IMPATTO MACROECONOMICO

Le valutazioni di impatto macroeconomico sono spesso poco affidabili, e la letteratura scientifica riporta di norma stime contrastanti. Ogni stima degli effetti delle misure proposte è quindi da prendersi con le molle.

Circa un anno fa un Working Paper di Lusinyan e Muir per il Fondo Monetario Internazionale – che in quanto Working Paper non è da considerarsi la posizione ufficiale del FMI – pubblicò una stima dell’effetto sulla crescita nel lungo termine di varie potenziali riforme. Per una riduzione di due punti di PIL della tassazione su lavoro e imprese, finanziate da un aumento della tassazione sui consumi, il paper stimava un aumento del PIL pari all’1,8% nel lungo termine.
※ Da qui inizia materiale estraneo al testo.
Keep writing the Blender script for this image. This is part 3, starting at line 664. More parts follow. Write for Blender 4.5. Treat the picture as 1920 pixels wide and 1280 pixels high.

Per una riduzione della spesa previdenziale per finanziare una aumento degli investimenti pari all’1% del PIL, invece, l’effetto stimato sul PIL era del 7,7%.

Le nostre proposte riguardano una riduzione della spesa per investimenti senza aumenti degli investimenti pubblici di entità doppia rispetto a quella considerata nell’articolo, e una riduzione della tassazione su lavoro e imprese senza aumento di quelle sui consumi. È probabile quindi che l’effetto positivo complessivo sulla crescita delle misure proposte possa essere maggiore, se si stimolano gli investimenti rendendo le aziende più competitive.

Riguardo il costo dell’energia, secondo uno studio della società di consulenza IHS sui sussidi tedeschi, che ammontavano allo 0,5% del PIL, questi porteranno ad una riduzione cumulativa del PIL di oltre il 6%. In Italia i sussidi hanno superato i 12 miliardi, pari quindi allo 0,7% del PIL. L’Italia, come la Germania, paga questi sussidi in bolletta, tanto che l’energia industriale in Italia, secondo Eurostat, costa il 20% della media europea senza considerare le tasse, mentre la Germania è poco sotto la media. Dato che il prezzo dell’energia industriale in Italia è maggiore, e che l’export ad alto valore aggiunto, meno sensibile alla competitività, ha meno peso in Italia che in Germania, per l’Italia la perdita di PIL dovuta ai sussidi potrebbe essere maggiore.

Non è quindi impensabile che con queste misure si potrebbe gradualmente recuperare una buona parte del terreno che l’Italia ha perduto rispetto agli altri paesi europei in due decenni di stagnazione: la posta in gioco è alta: il futuro dell’Italia e soprattutto delle nuove generazioni.